The United States Supreme Court decision of Garcetti v. Ceballos deserves its rightful place in the Court’s hall of shame. In Garcetti, the Court issued a decision that serves as a Dred Scott-type ruling for public employees, diminishing their free speech rights to an unacceptable level. The Court created a categorical rule that public employees have no free speech rights when engaged in official, job-related speech.

Under Garcetti, it does not matter how valuable an employee’s speech is, how much corruption that speech exposes, or whether the speech informs the public regarding an important issue. Instead, the five-justice majority focused solely on creating a bright-line rule eviscerating the free speech rights of employees. Today, the Garcetti decision continues to wreak havoc on countless public employees across the country.
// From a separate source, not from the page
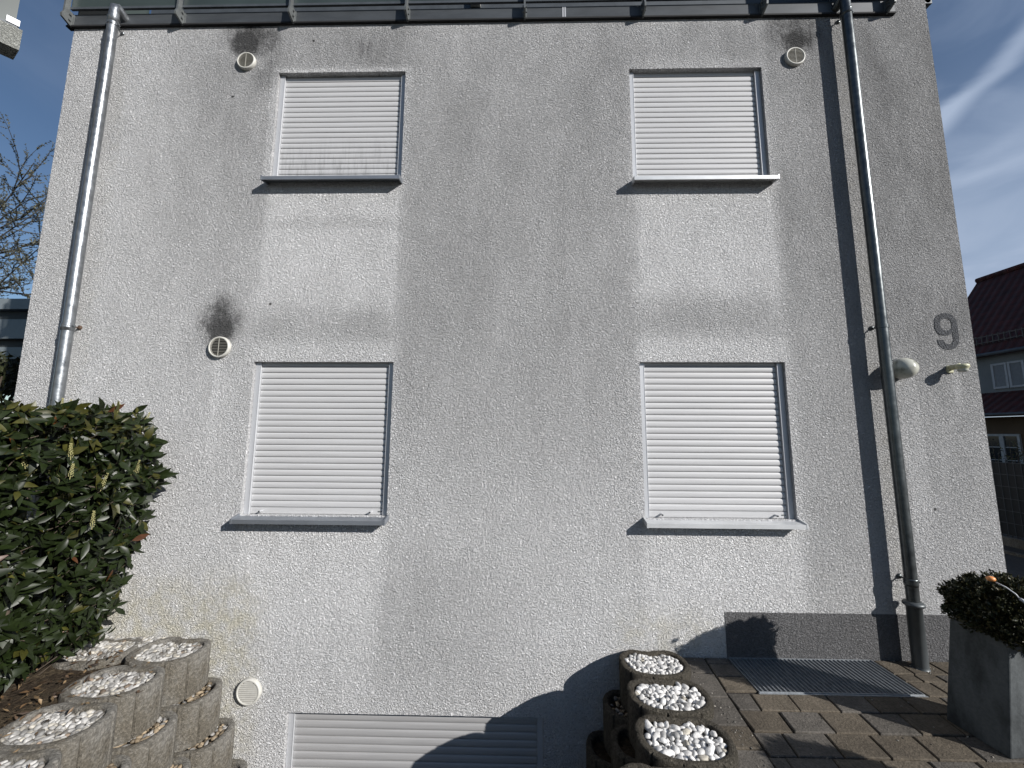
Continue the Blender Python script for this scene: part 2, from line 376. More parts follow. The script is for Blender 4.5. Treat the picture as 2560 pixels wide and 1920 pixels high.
tag(jb.build('paving_bed', m_joint), kind='structure')

pv = MB()
def slab(cs, c):
    """one bevelled slab from four ground corners (counter-clockwise)"""
    cs = [Vector((x, y, 0)) for x, y in cs]; ctr = sum(cs, Vector()) / 4
    b = 0.005; jz = random.uniform(-0.0015, 0.0015); tx = random.uniform(-.004, .004); ty = random.uniform(-.004, .004)
    def ring(k, z): return [p + (ctr - p).normalized() * k * 1.4 + Vector((0, 0, z + jz + (p.x-ctr.x)*tx + (p.y-ctr.y)*ty)) for p in cs]
    vs_ = ring(0, -0.035) + ring(0, -b) + ring(b, 0)
    fs = [(8,9,10,11)] + [(i, (i+1)%4, (i+1)%4+4, i+4) for i in range(4)] + [(i+4, (i+1)%4+4, (i+1)%4+8, i+8) for i in range(4)]
    pv.add(vs_, fs, c)
def pcol():
    k = random.uniform(0.85, 1.12); t = random.random()
    k *= 1.05; return (0.108*k, (0.091 if t > 0.3 else 0.098)*k, (0.070 if t > 0.3 else 0.086)*k)
GJ = 0.006
def left_edge(y): return 1.515 + (y - 0.04) * 0.0945
# lane beside the ring wall
lane_y = [0.05, -0.22, -0.495, -0.765, -0.95, -1.2, -1.46, -1.72, -2.0, -2.3, -2.6]
for a, b in zip(lane_y[:-1], lane_y[1:]):
    a = min(a, -0.004)
    slab([(1.16, b+GJ), (left_edge(b)-GJ, b+GJ), (left_edge(a)-GJ, a-GJ), (1.16, a-GJ)], pcol())
# beside the light well
for a, b in ((-0.004, -0.09), (-0.09, -0.255), (-0.255, -0.43)):
    slab([(left_edge(b)+GJ, b+GJ), (1.692, b+GJ), (1.692, a-GJ), (left_edge(a)+GJ, a-GJ)], pcol())
# right of the light well, round the standpipe
yy = [-0.004, -0.187, -0.28, -0.453]
for i, (a, b) in enumerate(zip(yy[:-1], yy[1:])):
    xs = [2.868] + ([3.03, 3.29, 3.55, 3.81, 4.07, 4.33, 4.6, 4.9, 5.2, 5.5] if i % 2 == 0 else [3.005, 3.17, 3.43, 3.69, 3.95, 4.21, 4.47, 4.8, 5.1, 5.5])
    for x0, x1 in zip(xs[:-1], xs[1:]):
        slab([(x0+GJ, b+GJ), (x1-GJ, b+GJ), (x1-GJ, a-GJ), (x0+GJ, a-GJ)], pcol())
# running-bond rows
starts = [1.624, 1.705, 1.605, 1.507, 1.64, 1.56, 1.67, 1.52, 1.60, 1.68, 1.55, 1.63]
for r_ in range(12):
    y1 = -0.433 - 0.1885 * r_; y0 = y1 - 0.1885
    y1b, y0b = (y1 - 0.014 if r_ == 0 else y1), y0
    xs = [left_edge((y0+y1)/2)]; x = starts[r_]
    while x < 5.6: xs.append(x); x += 0.261
    for i, (x0, x1) in enumerate(zip(xs[:-1], xs[1:])):
        s0 = -0.02 if i else 0
        g0 = GJ * random.uniform(0.5, 1.8); 
        if r_ == 1 and i == 1: g0 = 0.016
        slab([(x0 + s0 + g0, y0b+GJ), (x1 - 0.02 - GJ*0.4, y0b+GJ), (x1 - GJ*0.4, y1b-GJ), (x0 + g0, y1b-GJ)], pcol())
tag(pv.build('pavement', m_paver, fix=False), kind='structure')

# grass verge-like dark yard to the right of the house
yd = MB(); yd.box(4.06, 8.1, 0.02, 30, -0.04, -0.005)
tag(yd.build('yard', simple('worn asphalt', (0.05, 0.047, 0.043), 0.9, 0, 0.35, 5, 0.02, 14, sc=(3, 0.6, 1))), kind='structure')
# raised soil on the left
so = MB()
N = 44
for i in range(N+1):
    for j in range(N+1):
        x = -9 + (6.6) * i / N if i < N else -2.42
        y = -5.0 + 5.0 * j / N
        x = -9 + 6.2 * (i / N)
        z = 0.045 + 0.05 * noise.noise(Vector((x*2.1, y*2.1, 0))) + 0.02 * noise.noise(Vector((x*8, y*8, 3))) + max(0, (-2.9 - x)) * 0.02
        so.v.append((x, y, z))
for i in range(N):
    for j in range(N):
        so.f.append((i*(N+1)+j, (i+1)*(N+1)+j, (i+1)*(N+1)+j+1, i*(N+1)+j+1)); so.c.append(None)
tag(so.build('soil', m_soil, smooth=True), kind='structure')

# ------------------------------------------------------------------ the house
house = empty('apartment_house', (0, 0, -0.04))
tag(house, 'tall grey rough plastered house with closed white roller shutters and a painted 9', 'house')
WX0, WX1 = -4.652, 4.038
WIN = {'ul': (-2.453, -1.160, 4.232, 5.420), 'ur': (1.073, 2.370, 4.200, 5.410), 'll': (-2.447, -1.155, 1.090, 2.452),
       'lr': (1.074, 2.362, 1.093, 2.456), 'bs': (-1.914, 0.196, -1.16, -0.480)}
wm = MB()
def wall_cells(x0, x1, z0, z1, holes):
    xs = sorted({x0, x1} | {h[0] for h in holes} | {h[1] for h in holes}); zs = sorted({z0, z1} | {h[2] for h in holes} | {h[3] for h in holes})
    for a, b in zip(xs[:-1], xs[1:]):
        for c, d in zip(zs[:-1], zs[1:]):
            cx, cz = (a+b)/2, (c+d)/2
            if any(h[0] < cx < h[1] and h[2] < cz < h[3] for h in holes): continue
            wm.add([(a,0,c),(b,0,c),(b,0,d),(a,0,d)], [(0,1,2,3)])
H = list(WIN.values())
wall_cells(WX0, 3.72, -1.44, 6.0, H)
wm.add([(3.72,0,-1.44),(WX1,0,-1.44),(WX1,0,9.2),(3.72,0,9.2)], [(0,1,2,3)])
wm.add([(WX1,0,-1.44),(WX1,9,-1.44),(WX1,9,9.2),(WX1,0,9.2)], [(0,1,2,3)])
wm.add([(WX0,0,-1.44),(WX0,0,6.0),(WX0,9,6.0),(WX0,9,-1.44)], [(0,1,2,3)])
wm.add([(WX0,0,6.0),(3.72,0,6.0),(3.72,9,6.0),(WX0,9,6.0)], [(0,1,2,3)])
wm.add([(3.72,0,6.0),(3.72,0,9.2),(3.72,9,9.2),(3.72,9,6.0)], [(0,1,2,3)])
wm.add([(3.72,0,9.2),(WX1,0,9.2),(WX1,9,9.2),(3.72,9,9.2)], [(0,1,2,3)])
wm.add([(WX0,9,-1.44),(WX0,9,6.0),(3.72,9,6.0),(3.72,9,9.2),(WX1,9,9.2),(WX1,9,-1.44)], [(0,1,2,3,4,5)])
RD = 0.085
for (a, b, c, d) in H:
    wm.add([(a,0,c),(a,RD,c),(a,RD,d),(a,0,d)], [(0,1,2,3)]); wm.add([(b,0,c),(b,0,d),(b,RD,d),(b,RD,c)], [(0,1,2,3)])
    wm.add([(a,0,d),(a,RD,d),(b,RD,d),(b,0,d)], [(0,1,2,3)]); wm.add([(a,0,c),(b,0,c),(b,RD,c),(a,RD,c)], [(0,1,2,3)])
    wm.add([(a,RD,c),(b,RD,c),(b,RD,d),(a,RD,d)], [(0,1,2,3)])
wm.build('wall', m_wall, house, fix=False)
# painted base band
pb = MB(); pb.box(1.702, WX1 - 0.003, -0.003, 0.002, -0.04, 0.350); pb.box(WX1-0.001, WX1+0.003, -0.003, 9, -0.04, 0.350)
pb.build('plinth', m_wall2, house)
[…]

Part II of this essay briefly discusses the pre-Garcetti landscape of public-employee-related First Amendment jurisprudence, with a focus on the Court’s, now defunct, balancing test for addressing such complaints, followed by a discussion of Garcetti and its multiple dissents. Part III addresses several lower court decisions illustrating how Garcetti has led to unfair results and unnecessarily diminished the free speech rights of police officers, firefighters, public school teachers, and other public employees. Finally, part IV discusses two slight retreats from the broad categorical rule created in Garcetti. These retrenchments are important, but better still would be the abrogation of Garcetti itself.